If a HIGH IMPACT Error remains unresolved twenty-four (24) hours after reporting thereof by Customer, or, if a DEGRADED OPERATIONS Error remains unresolved forty-eight (48) hours after reporting by Customer, upon Customer’s request, Service provider shall assign a Software engineer to work with the Customer, to resolve the Error.

The Parties acknowledge that MINIMAL IMPACT Errors are generally less serious than HIGH IMPACT or DEGRADED OPERATIONS Errors. The Parties further acknowledge and agree that elongated resolution of such Errors can be detrimental to Customer’s use of the Software. The Service provider shall provide Customer with toll-free telephone hotline assistance related to operation of the Software, including questions about individual features or suspected malfunctions. In addition, Service provider shall provide Customer with emergency after-hours or weekend contact numbers wherein support can be obtained in the event of unavailability of the Software due to a HIGH IMPACT Error. If a HIGH IMPACT Error is reported after hours, or during the weekend, Service provider shall begin workaround/temporary fix activities as soon as possible.

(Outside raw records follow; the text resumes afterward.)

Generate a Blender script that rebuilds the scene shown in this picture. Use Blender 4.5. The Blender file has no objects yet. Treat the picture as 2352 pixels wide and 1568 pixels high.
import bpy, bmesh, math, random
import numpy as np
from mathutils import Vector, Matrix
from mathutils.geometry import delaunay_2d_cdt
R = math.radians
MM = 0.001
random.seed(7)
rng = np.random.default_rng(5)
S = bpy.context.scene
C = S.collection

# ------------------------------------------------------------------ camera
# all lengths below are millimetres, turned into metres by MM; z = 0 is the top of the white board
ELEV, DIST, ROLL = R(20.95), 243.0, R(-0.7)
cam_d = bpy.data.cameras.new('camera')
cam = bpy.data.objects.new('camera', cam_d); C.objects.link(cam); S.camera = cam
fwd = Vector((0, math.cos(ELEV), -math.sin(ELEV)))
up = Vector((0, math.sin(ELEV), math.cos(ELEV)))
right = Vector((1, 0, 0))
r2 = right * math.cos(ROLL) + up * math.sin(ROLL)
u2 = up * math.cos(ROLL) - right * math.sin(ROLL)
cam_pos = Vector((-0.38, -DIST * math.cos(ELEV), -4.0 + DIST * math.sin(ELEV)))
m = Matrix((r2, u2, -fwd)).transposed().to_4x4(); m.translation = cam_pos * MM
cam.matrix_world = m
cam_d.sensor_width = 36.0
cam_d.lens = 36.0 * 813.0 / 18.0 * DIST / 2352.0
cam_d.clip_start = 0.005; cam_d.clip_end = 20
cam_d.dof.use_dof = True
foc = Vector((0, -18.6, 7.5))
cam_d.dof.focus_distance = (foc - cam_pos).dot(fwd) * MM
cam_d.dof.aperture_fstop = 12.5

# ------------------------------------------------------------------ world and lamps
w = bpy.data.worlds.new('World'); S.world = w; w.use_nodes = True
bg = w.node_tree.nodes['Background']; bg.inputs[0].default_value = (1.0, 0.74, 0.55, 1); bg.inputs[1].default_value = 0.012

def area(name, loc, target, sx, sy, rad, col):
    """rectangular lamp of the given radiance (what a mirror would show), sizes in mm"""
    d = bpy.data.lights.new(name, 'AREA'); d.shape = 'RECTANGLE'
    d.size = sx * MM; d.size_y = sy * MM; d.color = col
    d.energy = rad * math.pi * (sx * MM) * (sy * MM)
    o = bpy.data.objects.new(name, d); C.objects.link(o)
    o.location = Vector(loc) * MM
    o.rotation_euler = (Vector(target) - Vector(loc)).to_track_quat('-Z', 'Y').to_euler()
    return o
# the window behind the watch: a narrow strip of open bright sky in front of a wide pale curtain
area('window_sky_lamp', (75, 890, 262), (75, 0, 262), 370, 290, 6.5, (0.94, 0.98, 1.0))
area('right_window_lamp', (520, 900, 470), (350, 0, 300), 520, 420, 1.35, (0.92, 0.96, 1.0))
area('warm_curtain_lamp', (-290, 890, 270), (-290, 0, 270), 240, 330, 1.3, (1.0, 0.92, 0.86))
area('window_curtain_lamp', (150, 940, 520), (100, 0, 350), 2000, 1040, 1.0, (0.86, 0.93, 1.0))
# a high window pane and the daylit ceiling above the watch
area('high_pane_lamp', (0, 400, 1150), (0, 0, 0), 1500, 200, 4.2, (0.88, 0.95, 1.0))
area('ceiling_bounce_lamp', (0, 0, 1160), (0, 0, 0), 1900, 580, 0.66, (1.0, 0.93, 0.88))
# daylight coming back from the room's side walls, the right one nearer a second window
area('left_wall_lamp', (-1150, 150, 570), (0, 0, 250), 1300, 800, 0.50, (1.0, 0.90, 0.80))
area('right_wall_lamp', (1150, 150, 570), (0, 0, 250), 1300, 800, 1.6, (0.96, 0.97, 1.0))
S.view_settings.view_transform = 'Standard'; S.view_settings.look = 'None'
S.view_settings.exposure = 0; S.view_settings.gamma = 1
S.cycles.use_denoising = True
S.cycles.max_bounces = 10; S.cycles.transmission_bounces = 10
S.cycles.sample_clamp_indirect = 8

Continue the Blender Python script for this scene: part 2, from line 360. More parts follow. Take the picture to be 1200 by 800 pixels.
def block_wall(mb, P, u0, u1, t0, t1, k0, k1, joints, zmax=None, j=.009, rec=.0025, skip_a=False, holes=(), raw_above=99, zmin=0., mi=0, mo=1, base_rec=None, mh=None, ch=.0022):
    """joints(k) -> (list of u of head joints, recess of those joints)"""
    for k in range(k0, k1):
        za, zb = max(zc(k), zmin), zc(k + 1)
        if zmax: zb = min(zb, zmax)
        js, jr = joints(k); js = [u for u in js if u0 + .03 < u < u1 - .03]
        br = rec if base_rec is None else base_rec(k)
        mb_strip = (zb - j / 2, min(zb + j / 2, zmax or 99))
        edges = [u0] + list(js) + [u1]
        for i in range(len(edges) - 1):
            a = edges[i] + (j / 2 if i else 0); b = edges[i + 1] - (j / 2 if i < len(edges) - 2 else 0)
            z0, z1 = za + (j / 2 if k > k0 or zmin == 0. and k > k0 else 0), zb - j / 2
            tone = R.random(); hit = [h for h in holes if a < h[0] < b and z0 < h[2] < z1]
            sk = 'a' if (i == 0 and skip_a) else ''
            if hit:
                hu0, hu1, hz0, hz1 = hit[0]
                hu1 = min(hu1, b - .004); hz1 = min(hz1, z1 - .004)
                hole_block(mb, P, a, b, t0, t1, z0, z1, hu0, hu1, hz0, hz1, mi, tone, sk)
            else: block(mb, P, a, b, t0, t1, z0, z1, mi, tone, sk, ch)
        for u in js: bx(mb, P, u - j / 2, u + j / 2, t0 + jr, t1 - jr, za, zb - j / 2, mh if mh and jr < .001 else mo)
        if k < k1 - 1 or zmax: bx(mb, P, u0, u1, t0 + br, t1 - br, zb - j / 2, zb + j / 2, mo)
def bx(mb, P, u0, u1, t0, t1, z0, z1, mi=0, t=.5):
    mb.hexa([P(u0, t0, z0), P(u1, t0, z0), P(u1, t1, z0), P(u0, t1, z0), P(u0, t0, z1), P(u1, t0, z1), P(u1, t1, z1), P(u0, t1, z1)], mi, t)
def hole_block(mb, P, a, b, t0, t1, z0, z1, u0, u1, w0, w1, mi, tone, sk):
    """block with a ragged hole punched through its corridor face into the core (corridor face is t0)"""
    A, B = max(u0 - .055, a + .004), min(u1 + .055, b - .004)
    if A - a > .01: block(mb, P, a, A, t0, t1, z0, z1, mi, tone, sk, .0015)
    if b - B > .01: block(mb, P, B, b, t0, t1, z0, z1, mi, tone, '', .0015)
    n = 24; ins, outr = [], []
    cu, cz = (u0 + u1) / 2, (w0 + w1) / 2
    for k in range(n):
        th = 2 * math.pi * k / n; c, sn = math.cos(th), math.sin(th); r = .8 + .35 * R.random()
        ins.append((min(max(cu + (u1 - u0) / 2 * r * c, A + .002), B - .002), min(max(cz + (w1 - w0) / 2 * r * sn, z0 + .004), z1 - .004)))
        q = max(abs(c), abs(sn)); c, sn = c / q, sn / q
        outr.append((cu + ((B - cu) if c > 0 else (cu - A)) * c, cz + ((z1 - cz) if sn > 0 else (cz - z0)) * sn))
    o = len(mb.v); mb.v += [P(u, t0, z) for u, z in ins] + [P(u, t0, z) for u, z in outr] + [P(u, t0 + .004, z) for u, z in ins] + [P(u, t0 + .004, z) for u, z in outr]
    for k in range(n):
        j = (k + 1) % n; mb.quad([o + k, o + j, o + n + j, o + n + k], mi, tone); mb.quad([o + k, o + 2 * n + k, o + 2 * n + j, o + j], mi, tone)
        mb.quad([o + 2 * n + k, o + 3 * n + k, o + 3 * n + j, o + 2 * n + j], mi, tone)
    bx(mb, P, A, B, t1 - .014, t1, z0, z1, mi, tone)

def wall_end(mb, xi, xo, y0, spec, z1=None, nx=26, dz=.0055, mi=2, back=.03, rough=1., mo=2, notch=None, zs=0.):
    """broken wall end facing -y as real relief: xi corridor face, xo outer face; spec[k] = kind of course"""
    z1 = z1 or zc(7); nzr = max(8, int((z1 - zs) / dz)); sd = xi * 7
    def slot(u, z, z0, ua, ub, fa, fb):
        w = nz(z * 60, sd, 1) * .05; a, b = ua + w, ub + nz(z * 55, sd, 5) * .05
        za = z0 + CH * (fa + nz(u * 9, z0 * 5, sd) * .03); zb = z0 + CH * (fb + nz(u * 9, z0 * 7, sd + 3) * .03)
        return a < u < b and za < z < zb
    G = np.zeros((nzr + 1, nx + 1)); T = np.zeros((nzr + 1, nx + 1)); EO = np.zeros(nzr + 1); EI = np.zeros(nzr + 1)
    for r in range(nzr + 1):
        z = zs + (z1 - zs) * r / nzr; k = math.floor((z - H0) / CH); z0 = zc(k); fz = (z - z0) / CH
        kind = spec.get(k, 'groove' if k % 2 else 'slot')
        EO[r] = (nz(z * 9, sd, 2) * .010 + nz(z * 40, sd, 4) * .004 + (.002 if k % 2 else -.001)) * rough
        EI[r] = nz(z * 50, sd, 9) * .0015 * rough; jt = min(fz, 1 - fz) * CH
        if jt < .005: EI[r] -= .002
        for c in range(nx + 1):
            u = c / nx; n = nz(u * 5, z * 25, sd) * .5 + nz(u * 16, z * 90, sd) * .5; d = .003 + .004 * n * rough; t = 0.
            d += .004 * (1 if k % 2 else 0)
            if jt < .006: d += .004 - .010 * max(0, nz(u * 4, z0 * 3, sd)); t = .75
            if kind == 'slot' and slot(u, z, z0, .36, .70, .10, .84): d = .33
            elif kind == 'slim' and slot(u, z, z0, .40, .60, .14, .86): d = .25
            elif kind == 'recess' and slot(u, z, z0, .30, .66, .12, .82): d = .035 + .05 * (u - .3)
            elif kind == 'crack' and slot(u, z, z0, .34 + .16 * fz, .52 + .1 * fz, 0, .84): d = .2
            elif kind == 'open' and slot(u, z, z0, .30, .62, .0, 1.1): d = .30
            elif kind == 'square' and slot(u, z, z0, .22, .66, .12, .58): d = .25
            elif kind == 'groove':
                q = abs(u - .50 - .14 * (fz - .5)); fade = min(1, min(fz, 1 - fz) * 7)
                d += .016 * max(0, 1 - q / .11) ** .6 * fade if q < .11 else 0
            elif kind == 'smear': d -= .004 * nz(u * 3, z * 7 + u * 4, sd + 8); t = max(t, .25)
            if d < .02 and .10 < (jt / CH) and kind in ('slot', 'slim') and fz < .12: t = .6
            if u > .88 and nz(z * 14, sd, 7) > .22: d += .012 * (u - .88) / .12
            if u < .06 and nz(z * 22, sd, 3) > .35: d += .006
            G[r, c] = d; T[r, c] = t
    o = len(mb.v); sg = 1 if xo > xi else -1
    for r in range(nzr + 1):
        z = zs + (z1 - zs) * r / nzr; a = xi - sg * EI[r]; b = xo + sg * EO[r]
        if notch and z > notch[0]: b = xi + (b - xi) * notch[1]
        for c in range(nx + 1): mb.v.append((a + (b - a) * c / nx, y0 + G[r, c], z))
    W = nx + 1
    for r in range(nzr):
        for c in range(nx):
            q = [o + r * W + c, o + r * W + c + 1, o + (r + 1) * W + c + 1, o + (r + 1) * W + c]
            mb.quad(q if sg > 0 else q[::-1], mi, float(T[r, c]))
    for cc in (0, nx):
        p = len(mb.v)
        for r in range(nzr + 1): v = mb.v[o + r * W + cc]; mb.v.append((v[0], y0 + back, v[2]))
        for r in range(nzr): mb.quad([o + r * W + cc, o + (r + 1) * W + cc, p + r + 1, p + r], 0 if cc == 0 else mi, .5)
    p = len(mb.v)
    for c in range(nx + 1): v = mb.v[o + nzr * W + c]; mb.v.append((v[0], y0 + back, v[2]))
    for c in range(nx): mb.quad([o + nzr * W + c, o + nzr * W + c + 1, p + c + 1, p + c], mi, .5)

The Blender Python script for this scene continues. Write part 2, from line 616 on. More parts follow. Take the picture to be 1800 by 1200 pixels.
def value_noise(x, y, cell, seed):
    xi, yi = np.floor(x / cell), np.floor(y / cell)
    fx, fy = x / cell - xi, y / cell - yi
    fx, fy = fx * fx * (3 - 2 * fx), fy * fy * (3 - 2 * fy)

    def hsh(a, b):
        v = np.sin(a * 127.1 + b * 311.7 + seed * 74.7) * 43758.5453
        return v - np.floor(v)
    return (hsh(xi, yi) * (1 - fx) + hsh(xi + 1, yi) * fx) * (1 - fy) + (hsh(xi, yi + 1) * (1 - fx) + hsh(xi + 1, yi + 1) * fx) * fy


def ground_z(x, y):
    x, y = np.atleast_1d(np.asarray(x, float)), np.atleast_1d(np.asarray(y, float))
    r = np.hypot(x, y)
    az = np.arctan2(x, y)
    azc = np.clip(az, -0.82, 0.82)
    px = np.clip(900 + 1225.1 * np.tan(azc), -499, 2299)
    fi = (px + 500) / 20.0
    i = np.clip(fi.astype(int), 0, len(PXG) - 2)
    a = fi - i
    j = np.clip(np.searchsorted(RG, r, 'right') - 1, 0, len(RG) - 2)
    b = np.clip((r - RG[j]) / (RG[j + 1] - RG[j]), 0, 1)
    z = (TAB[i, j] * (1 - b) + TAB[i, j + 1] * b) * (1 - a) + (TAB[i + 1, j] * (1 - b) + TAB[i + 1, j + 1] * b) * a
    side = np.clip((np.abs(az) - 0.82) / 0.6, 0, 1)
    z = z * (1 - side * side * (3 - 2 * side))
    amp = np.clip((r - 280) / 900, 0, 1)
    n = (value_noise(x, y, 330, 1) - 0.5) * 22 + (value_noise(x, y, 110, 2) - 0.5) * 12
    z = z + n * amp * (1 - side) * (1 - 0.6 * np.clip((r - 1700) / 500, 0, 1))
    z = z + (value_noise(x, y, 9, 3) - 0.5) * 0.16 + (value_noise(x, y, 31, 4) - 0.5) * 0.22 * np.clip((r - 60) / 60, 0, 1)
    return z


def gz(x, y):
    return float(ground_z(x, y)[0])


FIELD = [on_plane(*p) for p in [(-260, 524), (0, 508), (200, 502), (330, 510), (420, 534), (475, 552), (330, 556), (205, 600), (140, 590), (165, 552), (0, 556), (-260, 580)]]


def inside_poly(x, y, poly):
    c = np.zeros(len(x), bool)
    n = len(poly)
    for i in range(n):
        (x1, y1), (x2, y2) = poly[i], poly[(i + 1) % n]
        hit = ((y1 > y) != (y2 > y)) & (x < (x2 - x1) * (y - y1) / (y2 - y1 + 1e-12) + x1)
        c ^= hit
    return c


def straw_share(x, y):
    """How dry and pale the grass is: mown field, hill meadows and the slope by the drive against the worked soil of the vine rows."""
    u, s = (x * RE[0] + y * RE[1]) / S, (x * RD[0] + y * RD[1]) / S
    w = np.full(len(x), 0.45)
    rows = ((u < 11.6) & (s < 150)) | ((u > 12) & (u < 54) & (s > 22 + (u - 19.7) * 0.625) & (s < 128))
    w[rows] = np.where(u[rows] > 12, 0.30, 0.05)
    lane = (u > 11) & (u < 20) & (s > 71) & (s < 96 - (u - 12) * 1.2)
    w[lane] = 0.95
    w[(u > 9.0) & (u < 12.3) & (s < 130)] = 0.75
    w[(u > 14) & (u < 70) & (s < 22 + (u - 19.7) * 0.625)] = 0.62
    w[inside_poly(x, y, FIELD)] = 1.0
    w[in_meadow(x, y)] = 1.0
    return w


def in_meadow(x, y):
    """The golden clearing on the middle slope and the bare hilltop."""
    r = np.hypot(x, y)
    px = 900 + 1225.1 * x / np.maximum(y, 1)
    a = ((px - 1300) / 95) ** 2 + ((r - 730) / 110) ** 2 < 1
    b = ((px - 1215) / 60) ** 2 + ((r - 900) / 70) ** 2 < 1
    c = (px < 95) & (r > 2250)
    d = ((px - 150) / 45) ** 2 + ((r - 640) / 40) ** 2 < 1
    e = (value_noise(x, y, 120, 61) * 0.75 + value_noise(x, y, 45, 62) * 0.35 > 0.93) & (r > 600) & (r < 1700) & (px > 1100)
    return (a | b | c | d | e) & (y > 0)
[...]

4.5 Service Request Off-hours

  • Customer will be provided with a direct contact number and email id for off-hours support for error severity of Level 1 & Level 2 (refer 4.2)
  • Response time for the request received acknowledgment during Off-hour support will be 2-4 hours
  • In case of public holidays, the response time is not guaranteed.

5. Exclusions

Notwithstanding any provision to the contrary in this SLA, the following do not constitute failures:

  • Maintenance requested by Customer, scheduled maintenance, or unscheduled emergency maintenance, either by Electrik.AI or by third-party providers. Electrik.AI will provide seven days’ advance notice by e-mail of scheduled maintenance, not to exceed 24 hours per month.
  • Failure of equipment, software or other parts of the Services not listed as a Core Service or Data Delivery Service.
  • Outages of third-party connections or utilities or other reasons beyond Electrik.AI’s reasonable control.
  • If Electrik.AI’s cloud vendor (GCP, or AWS) experiences downtime.
  • The Customer uses equipment, software or Services in a way that is not recommended by Electrik.AI.
  • The Customer has delayed, hindered or prevented Electrik.AI from providing Services, such as removing Electrik.AI ‘s access to Customer data sources or warehouses.
  • The Service has become unavailable because of unsupported equipment, software or other third-party services which are not fully functional, which includes but is not limited to undocumented API changes, API limits, or sync failures due to new or changed data that disrupts the schema mapping rules.
  • Customer’s breach of any of its agreements with Electrik.AI, or Electrik.AI’s responses thereto.
  • The Service is a private preview or beta release or other pre-production release of a component of the Services.